REQUIRED WORK:
Write out the opening lines of the data word for word, up to and including the line with "return tag(o, label, cat, group)", and leave every picture and every later line out.

# # # # #

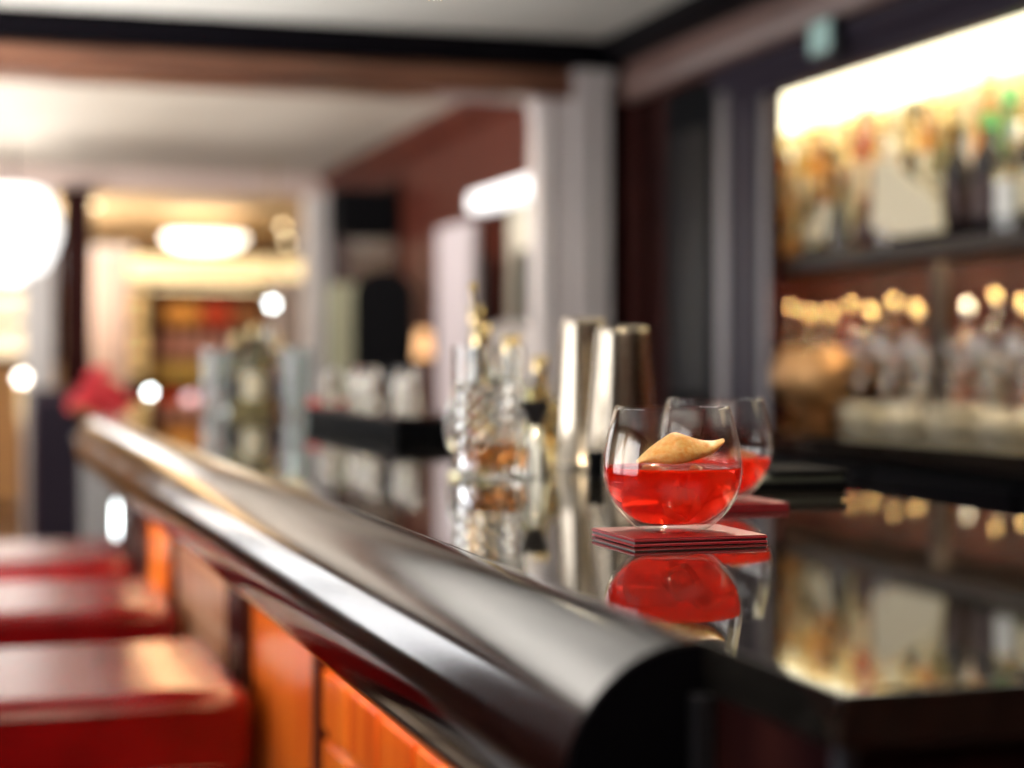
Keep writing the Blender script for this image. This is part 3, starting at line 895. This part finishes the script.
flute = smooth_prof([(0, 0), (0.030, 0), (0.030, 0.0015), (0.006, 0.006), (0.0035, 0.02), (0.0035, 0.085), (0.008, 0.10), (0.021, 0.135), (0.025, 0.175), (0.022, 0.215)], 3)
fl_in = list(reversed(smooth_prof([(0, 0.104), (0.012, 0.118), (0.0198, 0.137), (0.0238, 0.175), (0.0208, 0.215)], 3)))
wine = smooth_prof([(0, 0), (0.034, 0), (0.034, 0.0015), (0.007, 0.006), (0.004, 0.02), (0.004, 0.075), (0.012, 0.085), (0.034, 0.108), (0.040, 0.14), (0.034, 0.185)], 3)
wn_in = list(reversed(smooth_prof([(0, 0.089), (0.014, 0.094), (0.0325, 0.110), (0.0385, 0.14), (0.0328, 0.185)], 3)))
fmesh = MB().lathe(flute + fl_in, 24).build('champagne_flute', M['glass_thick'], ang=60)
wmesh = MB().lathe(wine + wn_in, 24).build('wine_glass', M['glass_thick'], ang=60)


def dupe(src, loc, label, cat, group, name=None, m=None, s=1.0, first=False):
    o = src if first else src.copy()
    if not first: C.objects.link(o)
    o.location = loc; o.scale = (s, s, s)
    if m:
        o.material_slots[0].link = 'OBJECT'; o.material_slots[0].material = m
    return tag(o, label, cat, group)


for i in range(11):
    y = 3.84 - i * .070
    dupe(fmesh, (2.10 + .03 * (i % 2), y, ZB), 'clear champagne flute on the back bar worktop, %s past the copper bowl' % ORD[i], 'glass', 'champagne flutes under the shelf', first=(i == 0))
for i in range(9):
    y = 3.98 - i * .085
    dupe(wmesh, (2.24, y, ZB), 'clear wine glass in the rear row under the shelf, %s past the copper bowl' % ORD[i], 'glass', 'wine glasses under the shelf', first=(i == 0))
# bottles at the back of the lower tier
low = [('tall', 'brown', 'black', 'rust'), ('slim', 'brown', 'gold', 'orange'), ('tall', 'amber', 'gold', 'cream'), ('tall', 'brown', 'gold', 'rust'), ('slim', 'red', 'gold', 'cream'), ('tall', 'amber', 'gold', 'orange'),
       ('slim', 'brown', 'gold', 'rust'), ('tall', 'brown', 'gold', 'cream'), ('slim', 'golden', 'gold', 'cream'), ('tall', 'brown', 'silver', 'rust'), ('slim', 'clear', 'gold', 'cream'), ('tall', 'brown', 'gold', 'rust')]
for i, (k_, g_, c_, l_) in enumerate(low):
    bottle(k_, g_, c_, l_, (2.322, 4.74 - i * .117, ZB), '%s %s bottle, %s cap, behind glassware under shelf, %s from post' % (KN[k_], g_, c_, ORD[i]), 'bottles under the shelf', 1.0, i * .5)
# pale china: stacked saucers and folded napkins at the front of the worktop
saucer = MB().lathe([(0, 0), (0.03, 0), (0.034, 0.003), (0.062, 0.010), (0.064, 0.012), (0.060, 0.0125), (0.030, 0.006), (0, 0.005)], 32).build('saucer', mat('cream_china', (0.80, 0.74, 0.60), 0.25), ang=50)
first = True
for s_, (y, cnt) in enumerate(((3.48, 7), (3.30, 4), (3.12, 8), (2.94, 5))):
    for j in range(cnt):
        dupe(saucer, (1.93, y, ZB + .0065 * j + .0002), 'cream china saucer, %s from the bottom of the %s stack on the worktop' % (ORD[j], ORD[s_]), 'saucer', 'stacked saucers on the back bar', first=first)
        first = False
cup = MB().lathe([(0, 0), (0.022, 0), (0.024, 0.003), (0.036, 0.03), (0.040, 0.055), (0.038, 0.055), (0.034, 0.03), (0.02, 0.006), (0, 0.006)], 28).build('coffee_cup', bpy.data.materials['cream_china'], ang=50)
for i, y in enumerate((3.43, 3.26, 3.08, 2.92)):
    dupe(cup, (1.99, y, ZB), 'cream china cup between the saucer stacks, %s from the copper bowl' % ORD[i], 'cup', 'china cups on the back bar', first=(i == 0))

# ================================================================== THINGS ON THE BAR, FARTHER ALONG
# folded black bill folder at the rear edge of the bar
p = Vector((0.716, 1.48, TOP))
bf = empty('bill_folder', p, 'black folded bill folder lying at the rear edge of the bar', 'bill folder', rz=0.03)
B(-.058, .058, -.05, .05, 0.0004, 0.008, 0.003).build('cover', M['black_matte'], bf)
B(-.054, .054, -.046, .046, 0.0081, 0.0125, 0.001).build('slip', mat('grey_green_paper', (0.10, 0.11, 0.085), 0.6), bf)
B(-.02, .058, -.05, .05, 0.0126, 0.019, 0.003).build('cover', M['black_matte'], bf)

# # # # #

RESPONSE:
Keep writing the Blender script for this image. This is part 3, starting at line 895. This part finishes the script.
flute = smooth_prof([(0, 0), (0.030, 0), (0.030, 0.0015), (0.006, 0.006), (0.0035, 0.02), (0.0035, 0.085), (0.008, 0.10), (0.021, 0.135), (0.025, 0.175), (0.022, 0.215)], 3)
fl_in = list(reversed(smooth_prof([(0, 0.104), (0.012, 0.118), (0.0198, 0.137), (0.0238, 0.175), (0.0208, 0.215)], 3)))
wine = smooth_prof([(0, 0), (0.034, 0), (0.034, 0.0015), (0.007, 0.006), (0.004, 0.02), (0.004, 0.075), (0.012, 0.085), (0.034, 0.108), (0.040, 0.14), (0.034, 0.185)], 3)
wn_in = list(reversed(smooth_prof([(0, 0.089), (0.014, 0.094), (0.0325, 0.110), (0.0385, 0.14), (0.0328, 0.185)], 3)))
fmesh = MB().lathe(flute + fl_in, 24).build('champagne_flute', M['glass_thick'], ang=60)
wmesh = MB().lathe(wine + wn_in, 24).build('wine_glass', M['glass_thick'], ang=60)


def dupe(src, loc, label, cat, group, name=None, m=None, s=1.0, first=False):
    o = src if first else src.copy()
    if not first: C.objects.link(o)
    o.location = loc; o.scale = (s, s, s)
    if m:
        o.material_slots[0].link = 'OBJECT'; o.material_slots[0].material = m
    return tag(o, label, cat, group)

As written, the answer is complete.